**REQUIRED TASK**. From the first line of the data down to and including the line with "sc.camera = cam", copy everything exactly, leaving out pictures.

[start]

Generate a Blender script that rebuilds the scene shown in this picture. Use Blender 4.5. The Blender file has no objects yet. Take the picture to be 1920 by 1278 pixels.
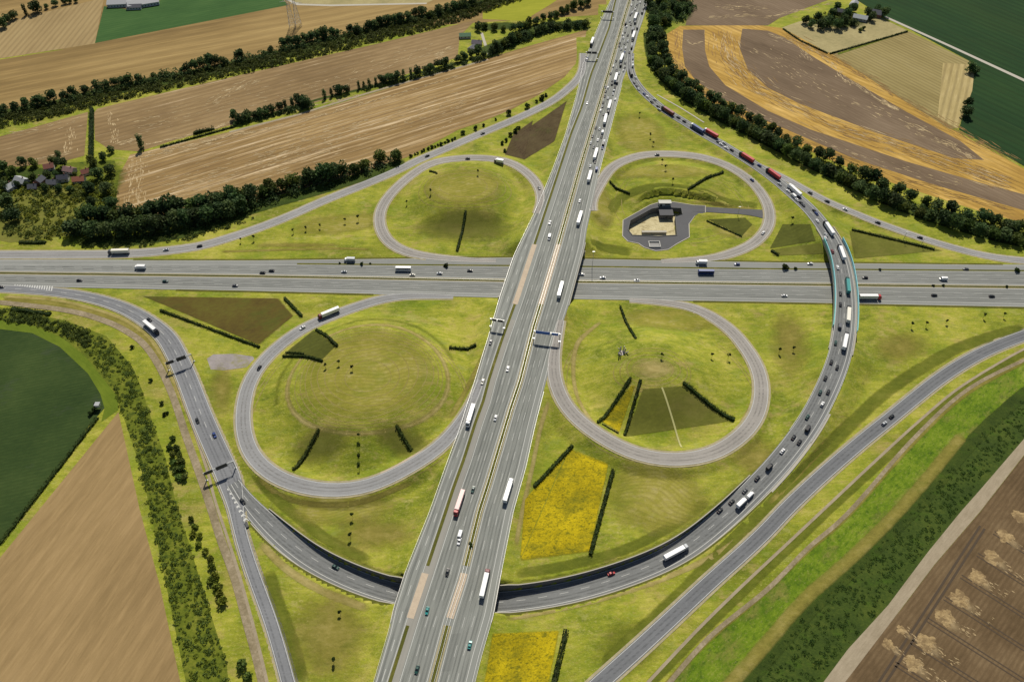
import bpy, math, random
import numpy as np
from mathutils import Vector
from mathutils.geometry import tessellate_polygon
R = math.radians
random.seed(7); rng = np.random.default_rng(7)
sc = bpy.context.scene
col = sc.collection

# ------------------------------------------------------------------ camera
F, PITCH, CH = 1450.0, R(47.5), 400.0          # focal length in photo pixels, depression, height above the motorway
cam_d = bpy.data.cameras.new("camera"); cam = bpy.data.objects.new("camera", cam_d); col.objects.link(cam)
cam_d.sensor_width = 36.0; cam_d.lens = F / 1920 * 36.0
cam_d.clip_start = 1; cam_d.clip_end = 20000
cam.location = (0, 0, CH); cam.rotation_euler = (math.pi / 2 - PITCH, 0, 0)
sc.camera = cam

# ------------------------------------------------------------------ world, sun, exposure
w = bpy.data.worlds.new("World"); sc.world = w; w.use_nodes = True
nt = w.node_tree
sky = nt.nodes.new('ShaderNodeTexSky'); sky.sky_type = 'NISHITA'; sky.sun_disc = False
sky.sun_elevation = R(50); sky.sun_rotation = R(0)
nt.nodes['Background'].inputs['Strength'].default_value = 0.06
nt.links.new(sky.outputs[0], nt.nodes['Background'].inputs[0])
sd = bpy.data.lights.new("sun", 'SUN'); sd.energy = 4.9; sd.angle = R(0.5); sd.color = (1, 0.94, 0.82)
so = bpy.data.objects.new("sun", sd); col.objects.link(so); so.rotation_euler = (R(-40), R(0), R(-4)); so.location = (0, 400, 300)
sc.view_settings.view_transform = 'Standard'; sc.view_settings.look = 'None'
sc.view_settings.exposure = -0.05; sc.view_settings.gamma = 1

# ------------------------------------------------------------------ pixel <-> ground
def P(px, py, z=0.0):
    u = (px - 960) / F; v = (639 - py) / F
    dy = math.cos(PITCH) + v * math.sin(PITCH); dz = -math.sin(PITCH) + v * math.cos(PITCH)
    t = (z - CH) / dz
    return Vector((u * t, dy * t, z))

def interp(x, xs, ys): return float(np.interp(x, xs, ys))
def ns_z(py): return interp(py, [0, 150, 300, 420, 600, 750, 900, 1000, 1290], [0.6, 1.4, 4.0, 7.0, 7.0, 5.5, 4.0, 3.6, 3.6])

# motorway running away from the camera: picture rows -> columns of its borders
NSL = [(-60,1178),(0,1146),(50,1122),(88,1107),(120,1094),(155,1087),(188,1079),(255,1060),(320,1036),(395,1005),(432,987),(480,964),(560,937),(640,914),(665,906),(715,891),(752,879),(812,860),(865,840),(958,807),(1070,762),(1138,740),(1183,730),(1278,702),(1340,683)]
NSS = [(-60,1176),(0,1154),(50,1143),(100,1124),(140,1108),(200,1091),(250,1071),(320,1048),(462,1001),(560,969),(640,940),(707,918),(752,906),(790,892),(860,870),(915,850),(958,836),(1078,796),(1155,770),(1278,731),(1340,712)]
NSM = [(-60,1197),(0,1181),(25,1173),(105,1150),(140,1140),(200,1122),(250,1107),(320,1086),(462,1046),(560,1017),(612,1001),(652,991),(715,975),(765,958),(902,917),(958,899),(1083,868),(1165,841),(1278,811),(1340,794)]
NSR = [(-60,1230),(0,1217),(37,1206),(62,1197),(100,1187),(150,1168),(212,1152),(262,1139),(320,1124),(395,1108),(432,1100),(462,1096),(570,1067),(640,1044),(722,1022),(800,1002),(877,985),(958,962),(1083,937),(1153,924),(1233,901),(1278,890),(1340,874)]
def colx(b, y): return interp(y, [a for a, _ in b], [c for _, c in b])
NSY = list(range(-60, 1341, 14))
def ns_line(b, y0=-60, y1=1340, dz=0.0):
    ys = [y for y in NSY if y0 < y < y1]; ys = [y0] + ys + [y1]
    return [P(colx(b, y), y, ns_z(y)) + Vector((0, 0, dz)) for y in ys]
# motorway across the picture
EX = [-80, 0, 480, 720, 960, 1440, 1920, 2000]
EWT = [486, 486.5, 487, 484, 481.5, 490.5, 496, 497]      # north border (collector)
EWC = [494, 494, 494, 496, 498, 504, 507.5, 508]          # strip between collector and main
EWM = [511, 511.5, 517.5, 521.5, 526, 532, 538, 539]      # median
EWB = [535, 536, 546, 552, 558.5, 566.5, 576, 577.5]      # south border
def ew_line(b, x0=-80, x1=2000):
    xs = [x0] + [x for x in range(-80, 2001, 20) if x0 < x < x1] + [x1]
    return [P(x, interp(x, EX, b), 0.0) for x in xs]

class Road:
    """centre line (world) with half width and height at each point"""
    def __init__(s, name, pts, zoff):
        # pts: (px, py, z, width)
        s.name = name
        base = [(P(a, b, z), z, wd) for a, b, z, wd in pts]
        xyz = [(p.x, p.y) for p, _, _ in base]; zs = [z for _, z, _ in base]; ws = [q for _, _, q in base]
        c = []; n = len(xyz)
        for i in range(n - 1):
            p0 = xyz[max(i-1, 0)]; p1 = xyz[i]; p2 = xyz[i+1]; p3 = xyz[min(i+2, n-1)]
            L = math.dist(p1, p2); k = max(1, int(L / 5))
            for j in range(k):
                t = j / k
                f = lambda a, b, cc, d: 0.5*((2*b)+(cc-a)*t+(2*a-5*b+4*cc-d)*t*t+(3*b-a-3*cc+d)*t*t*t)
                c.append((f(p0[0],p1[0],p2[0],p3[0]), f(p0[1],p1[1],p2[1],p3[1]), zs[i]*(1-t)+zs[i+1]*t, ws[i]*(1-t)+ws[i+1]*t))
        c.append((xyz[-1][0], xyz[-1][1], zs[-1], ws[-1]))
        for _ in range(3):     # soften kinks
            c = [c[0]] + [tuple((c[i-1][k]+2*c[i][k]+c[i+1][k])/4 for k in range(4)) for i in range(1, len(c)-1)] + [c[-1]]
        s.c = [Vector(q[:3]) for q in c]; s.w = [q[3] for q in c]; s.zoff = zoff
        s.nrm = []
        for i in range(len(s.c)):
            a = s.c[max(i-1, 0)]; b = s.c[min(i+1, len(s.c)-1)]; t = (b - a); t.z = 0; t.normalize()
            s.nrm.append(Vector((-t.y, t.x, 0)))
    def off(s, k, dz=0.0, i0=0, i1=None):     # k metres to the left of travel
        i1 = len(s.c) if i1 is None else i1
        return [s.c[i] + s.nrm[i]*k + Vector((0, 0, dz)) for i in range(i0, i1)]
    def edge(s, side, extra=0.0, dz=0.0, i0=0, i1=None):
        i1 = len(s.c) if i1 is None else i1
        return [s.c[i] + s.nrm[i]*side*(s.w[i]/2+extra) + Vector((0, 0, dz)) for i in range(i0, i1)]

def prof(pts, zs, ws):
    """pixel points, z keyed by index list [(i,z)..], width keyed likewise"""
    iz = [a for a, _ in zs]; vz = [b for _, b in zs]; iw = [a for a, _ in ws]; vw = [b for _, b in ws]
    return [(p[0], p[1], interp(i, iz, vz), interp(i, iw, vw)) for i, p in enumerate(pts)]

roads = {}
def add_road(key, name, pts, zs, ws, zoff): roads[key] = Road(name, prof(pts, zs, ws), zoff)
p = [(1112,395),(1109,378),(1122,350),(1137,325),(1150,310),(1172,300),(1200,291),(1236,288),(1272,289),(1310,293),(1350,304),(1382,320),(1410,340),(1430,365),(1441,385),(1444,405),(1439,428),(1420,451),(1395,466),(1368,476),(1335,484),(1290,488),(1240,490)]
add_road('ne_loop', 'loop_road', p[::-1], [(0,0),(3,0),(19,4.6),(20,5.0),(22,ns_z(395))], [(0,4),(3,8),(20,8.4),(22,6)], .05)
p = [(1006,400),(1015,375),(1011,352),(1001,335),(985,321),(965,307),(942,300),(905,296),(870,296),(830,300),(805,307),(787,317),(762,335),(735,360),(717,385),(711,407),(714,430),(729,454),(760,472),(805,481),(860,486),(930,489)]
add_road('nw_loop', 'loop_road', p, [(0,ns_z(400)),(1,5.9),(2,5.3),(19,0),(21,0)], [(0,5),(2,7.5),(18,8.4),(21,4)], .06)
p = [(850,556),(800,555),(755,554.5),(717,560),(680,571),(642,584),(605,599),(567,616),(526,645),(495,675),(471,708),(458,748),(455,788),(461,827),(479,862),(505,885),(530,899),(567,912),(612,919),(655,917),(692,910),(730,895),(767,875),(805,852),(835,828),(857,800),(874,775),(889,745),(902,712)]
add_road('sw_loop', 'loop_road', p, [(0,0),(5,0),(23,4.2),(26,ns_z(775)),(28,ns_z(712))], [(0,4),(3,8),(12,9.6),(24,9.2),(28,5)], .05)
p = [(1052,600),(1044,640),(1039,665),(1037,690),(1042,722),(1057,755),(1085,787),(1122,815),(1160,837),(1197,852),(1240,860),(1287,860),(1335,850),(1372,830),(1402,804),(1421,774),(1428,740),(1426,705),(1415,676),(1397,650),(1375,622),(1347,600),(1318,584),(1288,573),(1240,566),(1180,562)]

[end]

**EXERCISE RESPONSE**.
Generate a Blender script that rebuilds the scene shown in this picture. Use Blender 4.5. The Blender file has no objects yet. Take the picture to be 1920 by 1278 pixels.
import bpy, math, random
import numpy as np
from mathutils import Vector
from mathutils.geometry import tessellate_polygon
R = math.radians
random.seed(7); rng = np.random.default_rng(7)
sc = bpy.context.scene
col = sc.collection

# ------------------------------------------------------------------ camera
F, PITCH, CH = 1450.0, R(47.5), 400.0          # focal length in photo pixels, depression, height above the motorway
cam_d = bpy.data.cameras.new("camera"); cam = bpy.data.objects.new("camera", cam_d); col.objects.link(cam)
cam_d.sensor_width = 36.0; cam_d.lens = F / 1920 * 36.0
cam_d.clip_start = 1; cam_d.clip_end = 20000
cam.location = (0, 0, CH); cam.rotation_euler = (math.pi / 2 - PITCH, 0, 0)
sc.camera = cam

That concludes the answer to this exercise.